Matter of Park Row 23 Owners LLC v Jiha
2026 NY Slip Op 00586 [246 AD3d 438]
February 5, 2026
Appellate Division, First Department
Published by New York State Law Reporting Bureau pursuant to Judiciary Law § 431.
As corrected through Wednesday, April 8, 2026


[*1]
 In the Matter of Park Row 23 Owners LLC, Appellant,
v
Jacques Jiha, Respondent.

The Grun Law Group, PC, New York (Ari Grun of counsel), for appellant.

Muriel Goode-Trufant, Corporation Counsel, New York (John D'Baptist of counsel), for respondent.


HEADNOTES


Taxation - Exemptions - Real Property - Industrial and Commercial Abatement Program

Judgment (denominated an order), Supreme Court, New York County (Kathleen Waterman-Marshall, J.), entered on or about July 15, 2024, which denied the petition seeking to vacate or annul an April 5, 2019 determination of respondent Jacques Jiha, as Commissioner of the New York City Department of Finance (DOF), that petitioner's real property was not eligible for Industrial and Commercial Abatement Program (ICAP) benefits, and dismissed the proceeding brought pursuant to CPLR article 78, unanimously affirmed, without costs.

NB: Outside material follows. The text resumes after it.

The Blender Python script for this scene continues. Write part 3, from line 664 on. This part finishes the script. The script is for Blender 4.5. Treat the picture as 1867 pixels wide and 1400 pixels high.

Statutes setting forth tax exclusions are construed in favor of the taxing authority (see Matter of Mobil Oil Corp. v Finance Adm'r of City of N.Y., 58 NY2d 95, 99 [1983]). "An exemption from taxation must clearly appear, and the party claiming it must be able to point to some provision of law plainly giving the exemption" (see Matter of Grace v New York State Tax Commn., 37 NY2d 193, 196 [1975] [internal quotation marks omitted]). Thus, to challenge the DOF determination, "[petitioner]'s interpretation of the statute must not simply be plausible, it must be the only reasonable construction" (see Matter of Charter Dev. Co., L.L.C. v City of Buffalo, 6 NY3d 578, 582 [2006] [internal quotation marks omitted]).

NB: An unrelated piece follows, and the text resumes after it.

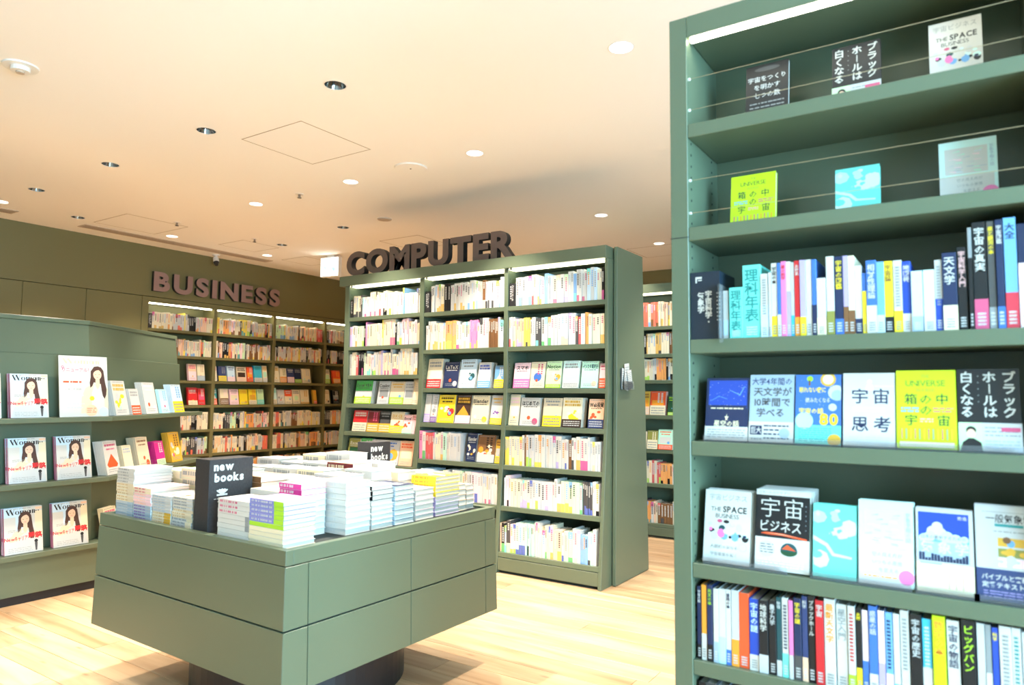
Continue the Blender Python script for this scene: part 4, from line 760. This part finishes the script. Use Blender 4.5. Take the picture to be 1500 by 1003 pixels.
faceout('book', [('teal', '', 'white', ('redorange', .38), 'white', 3, 'teal, white and red book', 1), ('cream', '', 'palepink', ('brown', .4), None, 0, 'cream book with brown foot', 1), ('palepink', '', 'gray', None, 'cream', 1, 'pale pink book', 1), ('yellow', '', 'gold', None, 'gold', 4, 'yellow book', 1), ('yellow', '', 'orange', ('cream', .28), 'gold', 1, 'yellow book with cream band', 1), ('palegreen', '', 'gray', ('aqua', .3), None, 0, 'pale green book', 1)], bus_place('b4', Bz[3]), 'fourth shelf, second bay, wall bookcase')
faceout('book', [('paleaqua', '', 'aqua', ('cream', .3), None, 0, 'pale aqua book', 1), ('white', '', 'lightgray', None, 'gray', 2, 'white book with grey drawing', 1), ('cream', '', 'white', None, 'redorange', 5, 'cream book with red top', 1), ('cream', '', 'gray', None, 'palegreen', 0, 'cream book with green drawing', 1), ('cream', '', 'gold', ('gold', .12), None, 0, 'wide cream book', 1), ('gold', '', 'orange', ('redorange', .25), None, 0, 'narrow golden book', 1)], bus_place('c4', Bz[3]), 'fourth shelf, third bay, wall bookcase')
faceout('book', [('cream', '', 'tan', None, 'darkbrown', 4, 'cream book with dark dot', 1), ('black', '', 'white', None, 'gray', 1, 'black book with white title', 1)], bus_place('d4', Bz[3]), 'fourth shelf, fourth bay, wall bookcase')
mb = MB()
for i in range(4):
    y0_, y1_ = bdiv[i][1] + .003, bdiv[i+1][0] - .003
    for r_ in (0, 1, 4, 5, 6):
        if i == 0 and r_ > 5: continue
        stuff_row(mb, y0_ + (.05 if r_ == 0 and i in (0, 3) else 0), y1_, .014, Bz[r_], 100 + i * 10 + r_, .175, .215, .012, .03, True)
o = obj('wall_bookcase_books', mb, M_print, None, (X0, 0, 0), (0, 0, R(90))); tag(o, 'rows of small book spines filling the shelves under BUSINESS', kind='stuff')
section_block(X0 - .006, 4.456, Bz[0] + .0004, 'black section divider at the left end of the top shelf, under BUSINESS', R(90), h=.17, w_=.044); section_block(X0 - .006, 7.146, Bz[0] + .0004, 'black section divider in the fourth bay under BUSINESS', R(90), h=.17, w_=.044)

# ---- far bookcase
HP = {"f4":[[-2.702,0.121,0.219],[-2.581,0.171,0.22],[-2.404,0.059,0.182]],"f5":[[-2.702,0.108,0.157],[-2.594,0.106,0.167],[-2.488,0.145,0.181]]}
faceout('book', [('gold', '', 'brown', ('peach', .35), 'orange', 1, 'golden book', 1), ('redorange', '', 'white', ('cream', .4), 'orange', 1, 'orange-red book with cream foot', 2), ('darkgreen', '', 'lime', ('lime', .15), None, 0, 'dark green book', 1)], lambda i: ((HP['f4'][i][0], YFAR + .02, Fz[3] + .0004), 0, min(HP['f4'][i][1] - .006, .15), HP['f4'][i][2]), 'fourth shelf of the distant bookcase')
faceout('book', [('beige', '', 'tan', None, 'palepink', 0, 'beige book', 1), ('olive', '', 'cream', ('cream', .5), None, 0, 'olive and cream book', 1), ('mint', '', 'redorange', ('redorange', .25), 'white', 1, 'mint book with red foot', 1)], lambda i: ((HP['f5'][i][0], YFAR - .02, Fz[4] + .0004), 0, HP['f5'][i][1] - .006, HP['f5'][i][2]), 'fifth shelf of the distant bookcase')
mb = MB()
for k, r_ in enumerate((0, 1, 2, 5, 6)): stuff_row(mb, -3.045, -2.224, YFAR - fyf(Fz[r_]) + .015, Fz[r_], 200 + k, .18, .24 if r_ == 0 else .21, .012, .03, True)
for k, r_ in enumerate(range(7)): stuff_row(mb, -2.165, -1.344, YFAR - fyf(Fz[r_]) + .015, Fz[r_], 300 + k, .17, .21, .012, .03, True)
o = obj('distant_bookcase_books', mb, M_print); tag(o, 'rows of coloured book spines on the distant bookcase', kind='stuff')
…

RPTL 489-bbbbbb (3) (f) (iii) (A), the section of the statute setting forth the special eligibility requirement (SER) for qualification under ICAP, does not define the term "building or structure." We find that DOF's interpretation of the term as referring to an entire building, and not, as petitioner contends, to just the commercial portion or to individual tax lots the building is located on, is reasonable and may not be disturbed (see Matter of Charter Dev. Co., L.L.C. v City of Buffalo, 6 NY3d 578 at 582). Accordingly, DOF had a rational basis for denying the application, since petitioner failed to meet the requirements of the SER under DOF's interpretation.

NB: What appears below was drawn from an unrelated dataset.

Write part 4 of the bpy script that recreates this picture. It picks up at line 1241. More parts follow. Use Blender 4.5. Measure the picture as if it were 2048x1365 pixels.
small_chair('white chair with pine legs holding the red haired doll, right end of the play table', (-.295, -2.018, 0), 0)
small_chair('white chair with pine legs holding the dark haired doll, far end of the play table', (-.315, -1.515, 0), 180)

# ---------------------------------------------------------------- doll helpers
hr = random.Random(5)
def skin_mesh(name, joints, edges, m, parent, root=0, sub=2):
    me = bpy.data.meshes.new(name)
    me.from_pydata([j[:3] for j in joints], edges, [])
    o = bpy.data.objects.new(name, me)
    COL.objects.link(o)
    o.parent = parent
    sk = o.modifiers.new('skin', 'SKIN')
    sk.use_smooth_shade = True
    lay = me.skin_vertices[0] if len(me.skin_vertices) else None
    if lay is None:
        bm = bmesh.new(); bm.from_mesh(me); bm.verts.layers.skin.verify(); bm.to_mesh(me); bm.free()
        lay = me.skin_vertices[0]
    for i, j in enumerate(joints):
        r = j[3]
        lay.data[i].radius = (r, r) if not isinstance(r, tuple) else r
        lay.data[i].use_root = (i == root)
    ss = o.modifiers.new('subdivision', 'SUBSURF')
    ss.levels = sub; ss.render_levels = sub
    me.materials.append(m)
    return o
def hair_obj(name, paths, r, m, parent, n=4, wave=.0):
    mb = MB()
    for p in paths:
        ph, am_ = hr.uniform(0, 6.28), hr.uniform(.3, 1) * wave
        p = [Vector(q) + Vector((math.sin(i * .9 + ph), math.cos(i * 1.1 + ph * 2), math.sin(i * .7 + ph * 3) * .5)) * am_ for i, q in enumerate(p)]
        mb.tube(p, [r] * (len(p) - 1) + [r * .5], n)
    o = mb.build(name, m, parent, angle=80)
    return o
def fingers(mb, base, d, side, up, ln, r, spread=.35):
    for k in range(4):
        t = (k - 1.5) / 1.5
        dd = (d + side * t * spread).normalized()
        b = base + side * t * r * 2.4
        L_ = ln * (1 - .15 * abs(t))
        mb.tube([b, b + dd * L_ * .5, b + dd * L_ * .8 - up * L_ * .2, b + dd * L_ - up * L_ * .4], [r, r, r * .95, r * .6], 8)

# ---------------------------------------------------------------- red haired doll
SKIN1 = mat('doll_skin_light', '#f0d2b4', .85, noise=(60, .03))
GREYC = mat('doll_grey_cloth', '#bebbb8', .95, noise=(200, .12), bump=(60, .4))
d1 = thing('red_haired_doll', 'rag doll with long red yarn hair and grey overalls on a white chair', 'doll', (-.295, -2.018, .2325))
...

We reject petitioner's argument that DOF should be equitably estopped from denying its application, since estoppel may not be used to ratify administrative error (see Matter of Parkview Assoc. v City of New York, 71 NY2d 274, 282 [1988]). This is especially so here, where petitioner is a sophisticated party and, with reasonable due diligence, could have ascertained that the DOF representative, whose emails to petitioner's representative were facially vague and confusing, was not setting forth a reliable opinion (see id.). Concur—Moulton, J.P., Friedman, Higgitt, O'Neill Levy, JJ.